## Data section
++++++++++
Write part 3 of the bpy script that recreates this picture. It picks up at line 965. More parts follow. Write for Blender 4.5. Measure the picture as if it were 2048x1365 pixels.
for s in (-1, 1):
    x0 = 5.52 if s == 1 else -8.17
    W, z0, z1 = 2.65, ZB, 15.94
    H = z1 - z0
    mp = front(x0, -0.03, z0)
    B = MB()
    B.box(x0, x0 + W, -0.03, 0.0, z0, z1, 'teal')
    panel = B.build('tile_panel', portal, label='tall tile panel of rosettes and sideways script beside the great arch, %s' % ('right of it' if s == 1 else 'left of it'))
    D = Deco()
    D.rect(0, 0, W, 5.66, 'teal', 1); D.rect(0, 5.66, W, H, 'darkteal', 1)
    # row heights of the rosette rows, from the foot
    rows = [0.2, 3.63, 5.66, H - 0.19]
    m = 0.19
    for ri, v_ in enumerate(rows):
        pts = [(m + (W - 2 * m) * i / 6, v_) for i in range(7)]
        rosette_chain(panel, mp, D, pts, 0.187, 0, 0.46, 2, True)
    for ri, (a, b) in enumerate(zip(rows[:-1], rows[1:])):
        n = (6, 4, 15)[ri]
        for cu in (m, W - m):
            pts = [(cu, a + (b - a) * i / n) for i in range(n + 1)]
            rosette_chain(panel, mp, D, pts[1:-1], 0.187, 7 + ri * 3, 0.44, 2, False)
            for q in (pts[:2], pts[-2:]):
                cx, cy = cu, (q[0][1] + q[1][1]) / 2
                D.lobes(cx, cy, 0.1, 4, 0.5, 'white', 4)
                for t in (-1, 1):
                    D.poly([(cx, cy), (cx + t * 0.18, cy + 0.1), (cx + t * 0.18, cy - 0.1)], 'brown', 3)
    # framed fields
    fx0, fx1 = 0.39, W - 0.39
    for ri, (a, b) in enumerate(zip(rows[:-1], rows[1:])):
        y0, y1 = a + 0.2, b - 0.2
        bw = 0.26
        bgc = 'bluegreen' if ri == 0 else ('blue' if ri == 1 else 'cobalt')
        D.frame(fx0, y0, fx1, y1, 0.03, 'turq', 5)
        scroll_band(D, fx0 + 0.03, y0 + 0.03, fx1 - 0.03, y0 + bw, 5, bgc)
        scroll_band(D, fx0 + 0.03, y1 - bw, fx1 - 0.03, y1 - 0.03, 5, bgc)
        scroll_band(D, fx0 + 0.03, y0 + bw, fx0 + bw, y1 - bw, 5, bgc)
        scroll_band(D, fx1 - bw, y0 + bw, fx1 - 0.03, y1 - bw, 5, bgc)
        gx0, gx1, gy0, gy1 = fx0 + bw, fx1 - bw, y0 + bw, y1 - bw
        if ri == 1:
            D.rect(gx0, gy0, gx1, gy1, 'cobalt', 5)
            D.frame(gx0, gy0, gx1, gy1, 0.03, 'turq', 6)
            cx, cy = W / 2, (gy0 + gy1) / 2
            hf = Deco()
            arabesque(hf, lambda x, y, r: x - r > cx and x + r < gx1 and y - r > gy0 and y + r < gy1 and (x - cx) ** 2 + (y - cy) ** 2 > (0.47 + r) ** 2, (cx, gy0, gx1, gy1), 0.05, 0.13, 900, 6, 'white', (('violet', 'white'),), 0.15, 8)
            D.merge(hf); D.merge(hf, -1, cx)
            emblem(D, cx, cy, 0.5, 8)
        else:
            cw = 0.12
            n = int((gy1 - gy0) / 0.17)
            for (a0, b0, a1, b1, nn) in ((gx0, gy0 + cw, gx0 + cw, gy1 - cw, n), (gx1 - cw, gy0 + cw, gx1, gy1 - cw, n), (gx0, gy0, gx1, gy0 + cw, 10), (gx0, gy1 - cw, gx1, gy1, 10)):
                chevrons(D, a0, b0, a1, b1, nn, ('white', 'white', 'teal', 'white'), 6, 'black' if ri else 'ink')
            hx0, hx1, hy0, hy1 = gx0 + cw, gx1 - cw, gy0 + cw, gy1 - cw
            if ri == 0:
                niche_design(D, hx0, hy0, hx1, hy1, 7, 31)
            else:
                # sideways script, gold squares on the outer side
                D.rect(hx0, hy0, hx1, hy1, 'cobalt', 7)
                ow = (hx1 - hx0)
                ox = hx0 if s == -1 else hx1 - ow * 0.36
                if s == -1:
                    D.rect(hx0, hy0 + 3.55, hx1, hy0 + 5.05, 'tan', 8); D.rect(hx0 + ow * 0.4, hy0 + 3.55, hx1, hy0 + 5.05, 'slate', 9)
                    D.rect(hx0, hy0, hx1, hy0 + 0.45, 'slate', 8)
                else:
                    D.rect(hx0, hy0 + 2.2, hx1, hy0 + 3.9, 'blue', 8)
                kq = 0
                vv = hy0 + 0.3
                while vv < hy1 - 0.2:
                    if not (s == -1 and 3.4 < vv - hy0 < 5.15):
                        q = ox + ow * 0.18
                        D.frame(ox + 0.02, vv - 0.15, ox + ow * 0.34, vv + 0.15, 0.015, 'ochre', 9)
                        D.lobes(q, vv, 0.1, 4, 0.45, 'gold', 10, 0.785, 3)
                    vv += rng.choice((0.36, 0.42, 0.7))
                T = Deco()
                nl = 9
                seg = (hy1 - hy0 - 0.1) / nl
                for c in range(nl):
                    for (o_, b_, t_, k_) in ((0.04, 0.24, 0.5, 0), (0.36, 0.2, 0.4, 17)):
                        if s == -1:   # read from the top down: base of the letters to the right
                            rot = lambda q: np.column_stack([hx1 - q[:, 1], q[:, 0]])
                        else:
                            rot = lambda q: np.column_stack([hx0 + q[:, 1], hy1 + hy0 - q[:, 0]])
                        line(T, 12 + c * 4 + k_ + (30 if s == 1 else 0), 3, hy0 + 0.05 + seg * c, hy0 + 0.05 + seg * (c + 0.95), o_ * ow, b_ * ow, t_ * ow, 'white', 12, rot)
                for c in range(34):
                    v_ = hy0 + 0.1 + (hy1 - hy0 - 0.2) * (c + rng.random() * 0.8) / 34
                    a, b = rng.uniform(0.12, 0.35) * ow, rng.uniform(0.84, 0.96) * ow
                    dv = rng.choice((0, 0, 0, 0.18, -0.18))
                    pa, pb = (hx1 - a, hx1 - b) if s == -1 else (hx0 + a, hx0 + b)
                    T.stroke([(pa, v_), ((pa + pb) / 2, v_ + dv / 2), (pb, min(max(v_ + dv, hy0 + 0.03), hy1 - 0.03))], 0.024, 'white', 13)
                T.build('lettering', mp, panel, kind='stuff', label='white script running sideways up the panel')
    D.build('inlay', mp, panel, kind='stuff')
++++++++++
## Required work
Your task is to return the full listing exactly as it was given.

## Written answer
Write part 3 of the bpy script that recreates this picture. It picks up at line 965. More parts follow. Write for Blender 4.5. Measure the picture as if it were 2048x1365 pixels.
for s in (-1, 1):
    x0 = 5.52 if s == 1 else -8.17
    W, z0, z1 = 2.65, ZB, 15.94
    H = z1 - z0
    mp = front(x0, -0.03, z0)
    B = MB()
    B.box(x0, x0 + W, -0.03, 0.0, z0, z1, 'teal')
    panel = B.build('tile_panel', portal, label='tall tile panel of rosettes and sideways script beside the great arch, %s' % ('right of it' if s == 1 else 'left of it'))
    D = Deco()
    D.rect(0, 0, W, 5.66, 'teal', 1); D.rect(0, 5.66, W, H, 'darkteal', 1)
    # row heights of the rosette rows, from the foot
    rows = [0.2, 3.63, 5.66, H - 0.19]
    m = 0.19
    for ri, v_ in enumerate(rows):
        pts = [(m + (W - 2 * m) * i / 6, v_) for i in range(7)]
        rosette_chain(panel, mp, D, pts, 0.187, 0, 0.46, 2, True)
    for ri, (a, b) in enumerate(zip(rows[:-1], rows[1:])):
        n = (6, 4, 15)[ri]
        for cu in (m, W - m):
            pts = [(cu, a + (b - a) * i / n) for i in range(n + 1)]
            rosette_chain(panel, mp, D, pts[1:-1], 0.187, 7 + ri * 3, 0.44, 2, False)
            for q in (pts[:2], pts[-2:]):
                cx, cy = cu, (q[0][1] + q[1][1]) / 2
                D.lobes(cx, cy, 0.1, 4, 0.5, 'white', 4)
                for t in (-1, 1):
                    D.poly([(cx, cy), (cx + t * 0.18, cy + 0.1), (cx + t * 0.18, cy - 0.1)], 'brown', 3)
    # framed fields
    fx0, fx1 = 0.39, W - 0.39
    for ri, (a, b) in enumerate(zip(rows[:-1], rows[1:])):
        y0, y1 = a + 0.2, b - 0.2
        bw = 0.26
        bgc = 'bluegreen' if ri == 0 else ('blue' if ri == 1 else 'cobalt')
        D.frame(fx0, y0, fx1, y1, 0.03, 'turq', 5)
        scroll_band(D, fx0 + 0.03, y0 + 0.03, fx1 - 0.03, y0 + bw, 5, bgc)
        scroll_band(D, fx0 + 0.03, y1 - bw, fx1 - 0.03, y1 - 0.03, 5, bgc)
        scroll_band(D, fx0 + 0.03, y0 + bw, fx0 + bw, y1 - bw, 5, bgc)
        scroll_band(D, fx1 - bw, y0 + bw, fx1 - 0.03, y1 - bw, 5, bgc)
        gx0, gx1, gy0, gy1 = fx0 + bw, fx1 - bw, y0 + bw, y1 - bw
        if ri == 1:
            D.rect(gx0, gy0, gx1, gy1, 'cobalt', 5)
            D.frame(gx0, gy0, gx1, gy1, 0.03, 'turq', 6)
            cx, cy = W / 2, (gy0 + gy1) / 2
            hf = Deco()
            arabesque(hf, lambda x, y, r: x - r > cx and x + r < gx1 and y - r > gy0 and y + r < gy1 and (x - cx) ** 2 + (y - cy) ** 2 > (0.47 + r) ** 2, (cx, gy0, gx1, gy1), 0.05, 0.13, 900, 6, 'white', (('violet', 'white'),), 0.15, 8)
            D.merge(hf); D.merge(hf, -1, cx)
            emblem(D, cx, cy, 0.5, 8)
        else:
            cw = 0.12
            n = int((gy1 - gy0) / 0.17)
            for (a0, b0, a1, b1, nn) in ((gx0, gy0 + cw, gx0 + cw, gy1 - cw, n), (gx1 - cw, gy0 + cw, gx1, gy1 - cw, n), (gx0, gy0, gx1, gy0 + cw, 10), (gx0, gy1 - cw, gx1, gy1, 10)):
                chevrons(D, a0, b0, a1, b1, nn, ('white', 'white', 'teal', 'white'), 6, 'black' if ri else 'ink')
            hx0, hx1, hy0, hy1 = gx0 + cw, gx1 - cw, gy0 + cw, gy1 - cw
            if ri == 0:
                niche_design(D, hx0, hy0, hx1, hy1, 7, 31)
            else:
                # sideways script, gold squares on the outer side
                D.rect(hx0, hy0, hx1, hy1, 'cobalt', 7)
                ow = (hx1 - hx0)
                ox = hx0 if s == -1 else hx1 - ow * 0.36
                if s == -1:
                    D.rect(hx0, hy0 + 3.55, hx1, hy0 + 5.05, 'tan', 8); D.rect(hx0 + ow * 0.4, hy0 + 3.55, hx1, hy0 + 5.05, 'slate', 9)
                    D.rect(hx0, hy0, hx1, hy0 + 0.45, 'slate', 8)
                else:
                    D.rect(hx0, hy0 + 2.2, hx1, hy0 + 3.9, 'blue', 8)
                kq = 0
                vv = hy0 + 0.3
                while vv < hy1 - 0.2:
                    if not (s == -1 and 3.4 < vv - hy0 < 5.15):
                        q = ox + ow * 0.18
                        D.frame(ox + 0.02, vv - 0.15, ox + ow * 0.34, vv + 0.15, 0.015, 'ochre', 9)
                        D.lobes(q, vv, 0.1, 4, 0.45, 'gold', 10, 0.785, 3)
                    vv += rng.choice((0.36, 0.42, 0.7))
                T = Deco()
                nl = 9
                seg = (hy1 - hy0 - 0.1) / nl
                for c in range(nl):
                    for (o_, b_, t_, k_) in ((0.04, 0.24, 0.5, 0), (0.36, 0.2, 0.4, 17)):
                        if s == -1:   # read from the top down: base of the letters to the right
                            rot = lambda q: np.column_stack([hx1 - q[:, 1], q[:, 0]])
                        else:
                            rot = lambda q: np.column_stack([hx0 + q[:, 1], hy1 + hy0 - q[:, 0]])
                        line(T, 12 + c * 4 + k_ + (30 if s == 1 else 0), 3, hy0 + 0.05 + seg * c, hy0 + 0.05 + seg * (c + 0.95), o_ * ow, b_ * ow, t_ * ow, 'white', 12, rot)
                for c in range(34):
                    v_ = hy0 + 0.1 + (hy1 - hy0 - 0.2) * (c + rng.random() * 0.8) / 34
                    a, b = rng.uniform(0.12, 0.35) * ow, rng.uniform(0.84, 0.96) * ow
                    dv = rng.choice((0, 0, 0, 0.18, -0.18))
                    pa, pb = (hx1 - a, hx1 - b) if s == -1 else (hx0 + a, hx0 + b)
                    T.stroke([(pa, v_), ((pa + pb) / 2, v_ + dv / 2), (pb, min(max(v_ + dv, hy0 + 0.03), hy1 - 0.03))], 0.024, 'white', 13)
                T.build('lettering', mp, panel, kind='stuff', label='white script running sideways up the panel')
    D.build('inlay', mp, panel, kind='stuff')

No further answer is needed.